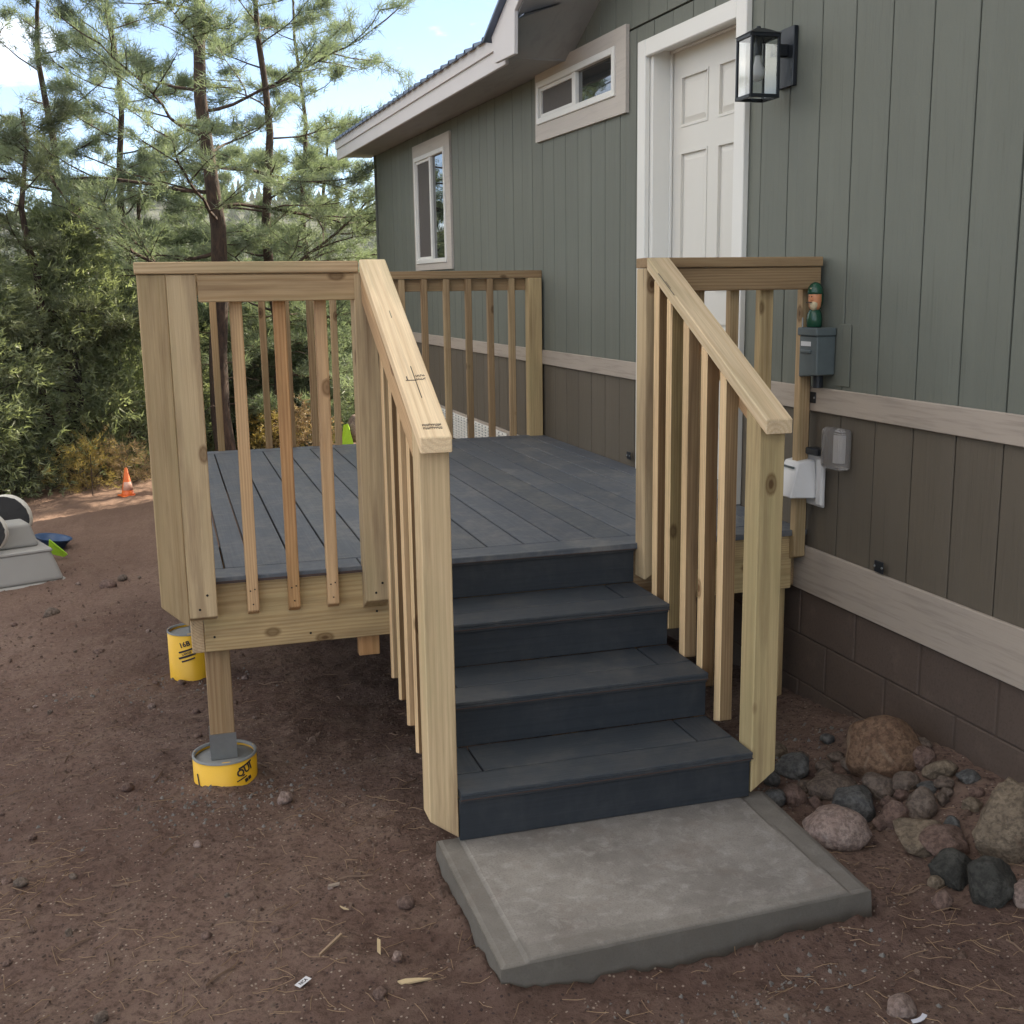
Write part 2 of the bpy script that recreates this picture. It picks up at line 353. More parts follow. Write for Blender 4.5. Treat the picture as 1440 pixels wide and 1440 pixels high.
me = bpy.data.meshes.new('hills'); me.from_pydata(vs, [], fs); me.polygons.foreach_set('use_smooth', [True]*len(fs))
m, nt, bs, out = mat('forest_floor'); geo = N(nt, 'ShaderNodeNewGeometry')
c = mix(nt, noise_n(nt, geo.outputs['Position'], .08, 8, .7), (.020, .032, .013), (.055, .060, .028)); nt.links.new(c, bs.inputs['Base Color']); bs.inputs['Roughness'].default_value = 1
prop(mobj('hills', me, m), 'wooded valley side and mountain beyond the trees', kind='structure')

# ------------------------------------------------------------------ foliage
def leaf_mat(name, c1, c2, trans=.35, gloss=.05):
    m, nt, bs, out = mat(name); geo = N(nt, 'ShaderNodeNewGeometry'); 
    n = noise_n(nt, geo.outputs['Position'], 1.7, 3, .6)
    c = mix(nt, ramp(nt, n, [(.35, (0, 0, 0)), (.65, (1, 1, 1))]), c1, c2)
    c = mix(nt, mth(nt, 'MULTIPLY', geo.outputs['Random Per Island'], .5), c, tuple(min(1, x*1.6) for x in c2))
    d = N(nt, 'ShaderNodeBsdfDiffuse'); tr = N(nt, 'ShaderNodeBsdfTranslucent'); gl = N(nt, 'ShaderNodeBsdfGlossy'); gl.inputs['Roughness'].default_value = .45; gl.inputs['Color'].default_value = (.5, .5, .5, 1)
    nt.links.new(c, d.inputs['Color']); nt.links.new(mix(nt, 1.0, c, (1.15, 1.2, .8), 'MULTIPLY'), tr.inputs['Color'])
    s = N(nt, 'ShaderNodeMixShader'); s.inputs[0].default_value = trans; nt.links.new(d.outputs[0], s.inputs[1]); nt.links.new(tr.outputs[0], s.inputs[2])
    s2 = N(nt, 'ShaderNodeMixShader'); s2.inputs[0].default_value = gloss; nt.links.new(s.outputs[0], s2.inputs[1]); nt.links.new(gl.outputs[0], s2.inputs[2])
    nt.links.new(s2.outputs[0], out.inputs['Surface']); return m
NEEDLE = leaf_mat('ponderosa_needles', (.118, .155, .110), (.185, .225, .165), .48)
JUNI = leaf_mat('pinyon_needles', (.145, .178, .105), (.225, .255, .155), .5)
DARKN = leaf_mat('dark_needles', (.085, .105, .068), (.140, .160, .100), .4)  # darker green needles, used on some of the trees and brush
YELL = leaf_mat('dry_yellow_leaves', (.20, .18, .06), (.34, .25, .10), .45)
REDL = leaf_mat('dry_red_brush', (.22, .17, .11), (.32, .22, .14), .4)
def bark_mat(name, a, b):
    m, nt, bs, out = mat(name); geo = N(nt, 'ShaderNodeNewGeometry'); p = mapping(nt, geo.outputs['Position'], (1, 1, .3))
    n = noise_n(nt, p, 22, 6, .65, .5); c = mix(nt, ramp(nt, n, [(.35, (0, 0, 0)), (.65, (1, 1, 1))]), a, b)
    nt.links.new(c, bs.inputs['Base Color']); bs.inputs['Roughness'].default_value = .95; bump(nt, bs, n, .8, .02); return m
BARK = bark_mat('pine_bark', (.022, .015, .012), (.085, .052, .038)); BARKG = bark_mat('grey_bark', (.03, .025, .022), (.10, .085, .07))

def tube_np(path, rad, n, V, F_):
    base = len(V); K = len(path)
    for k in range(K):
        a = path[max(k-1, 0)]; b = path[min(k+1, K-1)]; d = (b-a).normalized(); s = d.orthogonal().normalized() if abs(d.z) > .95 else d.cross(Vector((0, 0, 1))).normalized(); t = d.cross(s)
        for i in range(n):
            an = 2*math.pi*i/n; V.append(tuple(path[k]+(s*math.cos(an)+t*math.sin(an))*rad[k]))
    for k in range(K-1):
        for i in range(n): F_.append((base+k*n+i, base+k*n+(i+1) % n, base+(k+1)*n+(i+1) % n, base+(k+1)*n+i))
def tufts(cs, ds, ln, wd, n, spread, r_):
    """needle sprays: thin triangles fanned round direction ds at centres cs"""
    C = np.repeat(np.array(cs), n, 0); D = np.repeat(np.array(ds), n, 0); M_ = len(C)
    rv = r_.normal(size=(M_, 3)); d = D+rv*spread; d /= np.linalg.norm(d, axis=1)[:, None]
    s = np.cross(d, r_.normal(size=(M_, 3))); s /= np.linalg.norm(s, axis=1)[:, None]
    l = ln*(.6+.6*r_.random((M_, 1))); C = C+r_.normal(size=(M_, 3))*ln*.22
    return np.stack([C-s*wd*.5, C+s*wd*.5, C+d*l], 1).reshape(-1, 3)
def tri_mesh(name, P_):
    me = bpy.data.meshes.new(name); n = len(P_); me.vertices.add(n); me.vertices.foreach_set('co', P_.astype(np.float32).ravel())
    me.loops.add(n); me.loops.foreach_set('vertex_index', np.arange(n, dtype=np.int32)); me.polygons.add(n//3)
    me.polygons.foreach_set('loop_start', np.arange(0, n, 3, dtype=np.int32)); me.update(calc_edges=True); me.validate(); return me

def pine(x, y, H, rad, label, group, first=1.2, reach=2.6, seed=1, dens=1.0, nm=NEEDLE, bark=BARK, lean=(0, 0), name='pine_tree', cat='tree', tl=.135, tw=.0085, nt_=24, fork=False, step=.22):
    r = random.Random(seed); rn = np.random.default_rng(seed); z0 = gz(x, y)-.15
    base = Vector((x, y, z0)); t = thing(name, base, label, cat, group)
    K = 12; path = [Vector((lean[0]*(k/K)**1.3+.06*math.sin(k*1.3+seed), lean[1]*(k/K)+.06*math.cos(k*1.7+seed), H*k/K)) for k in range(K+1)]
    V = []; Fq = []; tube_np(path, [rad*(1-.86*(k/K)**.9)+.006 for k in range(K+1)], 10, V, Fq)
    def at(z):
        f = min(max(z/H*K, 0), K-.001); i = int(f); return path[i].lerp(path[i+1], f-i)
    cs = []; ds = []; BV = []; BF = []
    def branch(p, d, L_, rr, depth):
        n = max(3, int(L_/.19)); pts = [p.copy()]; dd = d.normalized()
        for k in range(n):
            dd = (dd+Vector((r.gauss(0, .13), r.gauss(0, .13), r.gauss(0, .10)+.022))).normalized(); pts.append(pts[-1]+dd*(L_/n))
            f = (k+1)/n
            if depth < 2 and f > .18 and r.random() < (.85 if depth == 0 else .6)*dens:
                sd_ = 1 if r.random() < .5 else -1; side = dd.cross(Vector((0, 0, 1))).normalized()*sd_
                branch(pts[-1], (dd*.65+side*(.5+.5*r.random())+Vector((0, 0, r.gauss(.05, .22)))), L_*(.28+.2*r.random())*(1.25-f*.5), rr*.45, depth+1)
            if (depth > 0 and f > .25) or f > .5:
                for q_ in range(2):
                    if r.random() < .85*dens: cs.append(tuple(pts[-1].lerp(pts[-2], r.random())+Vector((r.gauss(0, .045), r.gauss(0, .045), r.gauss(0, .03))))); ds.append(tuple(dd+Vector((0, 0, .3))))
        cs.append(tuple(pts[-1])); ds.append(tuple(dd+Vector((0, 0, .25))))
        tube_np(pts, [rr*(1-.8*k/n)+.0025 for k in range(n+1)], 5 if depth == 0 else 3, BV, BF)
    z = first; an = r.random()*6.28
    while z < H*.97:
        f = (z-first)/(H-first); LL = reach*(1-.78*f**1.1)*(.65+.5*r.random())
        an += 2.4+r.gauss(0, .4)
        branch(at(z), Vector((math.cos(an), math.sin(an), -.02+.42*f+r.gauss(0, .12))), LL, max(.007, rad*.20*(1-f*.7)), 0)
        z += step*(.6+.8*r.random())*(1.1-.4*f)
    for k in range(14):      # dead snags low on the stem
        zz = .3+r.random()*first; a2 = r.random()*6.28; p = at(zz); tube_np([p, p+Vector((math.cos(a2)*.25, math.sin(a2)*.25, .04)), p+Vector((math.cos(a2)*.5, math.sin(a2)*.5, -.02))], [.010, .006, .003], 3, BV, BF)
    me = bpy.data.meshes.new('trunk'); me.from_pydata(V, [], Fq); me.polygons.foreach_set('use_smooth', [True]*len(Fq)); mobj('trunk', me, bark, MW[t], t)
    me = bpy.data.meshes.new('branches'); me.from_pydata(BV, [], BF); prop(mobj('branches', me, bark, MW[t], t), kind='stuff')
    prop(mobj('crown', tri_mesh('crown', tufts(cs, ds, tl, tw, nt_, .75, rn)), nm, MW[t], t), kind='stuff')
    return t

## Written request
Only the lines from the top of the data through the line with "prop(mobj('hills', me, m), 'wooded" should be quoted, exactly and with both ends kept; skip the pictures.

## Response to this task
Write part 2 of the bpy script that recreates this picture. It picks up at line 353. More parts follow. Write for Blender 4.5. Treat the picture as 1440 pixels wide and 1440 pixels high.
me = bpy.data.meshes.new('hills'); me.from_pydata(vs, [], fs); me.polygons.foreach_set('use_smooth', [True]*len(fs))
m, nt, bs, out = mat('forest_floor'); geo = N(nt, 'ShaderNodeNewGeometry')
c = mix(nt, noise_n(nt, geo.outputs['Position'], .08, 8, .7), (.020, .032, .013), (.055, .060, .028)); nt.links.new(c, bs.inputs['Base Color']); bs.inputs['Roughness'].default_value = 1
prop(mobj('hills', me, m), 'wooded valley side and mountain beyond the trees', kind='structure')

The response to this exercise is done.